Революцию Бальмонт воспринял и восторженно и растерянно.
Москва, 1919 год, 27 декабря. Ночь. Из письма Бальмонта к жене Екатерине Алексеевне:
«…Меня призвали в Чрезвычайную комиссию. Был донос на меня, будто я в непосредственной связи — с чем, ты думаешь — с Принцевыми островами! Там кто-то под моим именем напечатал какие-то стихи против советской власти. В белогвардейской газете. Я объяснил, что никуда таких стихов я не посылал, да у меня их и нет, и я абсолютно чужд политики… Следователь — усталая женщина в пенсне, спросила меня, каковы мои политические убеждения. Я скромно ответил: „Поэт“. Меня отпустили. Изумительная история!»
«…Некоторых черт в поэте никогда не бывает, — говорил Бальмонт. — Так, поэт изменчив, он изменчивей морской волны, но никогда поэт не был изменником. Измена, изменничество, низость, предательство несовместимы с достоинством поэта, и я не знаю в истории ни одного поэта, который бы предал свою родину».
В 1920 году Бальмонт через А. В. Луначарского получает командировку на год в Париж. Но, не сдержав своего слова Луначарскому, он остается в эмиграции в Париже вместе с Еленой и дочерью Миррой.
Бальмонт начинает высказывать взгляды, враждебные советской власти. Но, несмотря на то что он, может быть, более других был приспособлен к жизни за границей, провел там много времени и имел колоссальные знакомства, ему также, как говорил Куприн, «не хватало крепкой душевной основы, — а все-таки там дом — захочу и поеду».
Вот отрывок из его стихотворения:
Много писем писал Бальмонт из-за границы своей жене Е. А. Андреевой, единственной женщине, которую он любил всю жизнь. Любовь к родине и к ней, тоска по ним как бы сливаются воедино.
Об этом свидетельствуют его письма к Екатерине Алексеевне; не могу не привести несколько отрывков из них.

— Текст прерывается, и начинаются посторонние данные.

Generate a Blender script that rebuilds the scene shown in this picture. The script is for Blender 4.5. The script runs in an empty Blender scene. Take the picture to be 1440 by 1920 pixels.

«1920 г. 26 декабря, Париж.
Бледное утро.
Милая, мне хотелось бы написать тебе что-нибудь радостное и толковое, но, каюсь, не могу. Внешне жизнь идет ровно и на вид хорошо. От лекций, книг, и газетных статей, и стихов в газетах притекают монеты, но их едва хватает на текущие расходы. Полгода вертелся и вывернулся. Хочу думать, что не провалюсь и в следующие полгода. Но все это скучно и утомительно…
Я знал, уезжая, что я еду на душевную пытку. Так оно и продлится. Что ж, из сердечной росы вырастают большие мысли и завладевающие напевы. Я пишу. Мои строки находят отзвук и будут жить. Меня больше это не радует никак.
Я хочу России. Я хочу, чтобы в России была преображающая заря. Только этого хочу. Ничего иного…
…………………………………………
Милая, любимая Катя, через все страны кричу: „Люблю тебя!“
Твой Рыжан».
«1922 г. 5 февраля
Милая, родная моя Катя, мне так странно тебе писать, точно я пишу на Луну. Такой недостижимой мне кажется сейчас Москва.
А между тем все мысли идут туда, все чувства туда стремятся, и я почти никогда не перестаю жалеть, что я уехал. Я живу призрачно, и нельзя здесь жить иначе, потому что, оторвавшись от родного, я ни к чему не прижился здесь. Я, правда, как и в Москве это было, весь в своих мыслях, в своей работе, в стихах, в грезе. Но то, что меня читают беженцы, мне в конце концов все равно, воистину безразлично, за самыми малыми исключениями. Если бы мои писания доходили в Россию, это было бы совершенно другое. Но вряд ли туда что-нибудь достигает.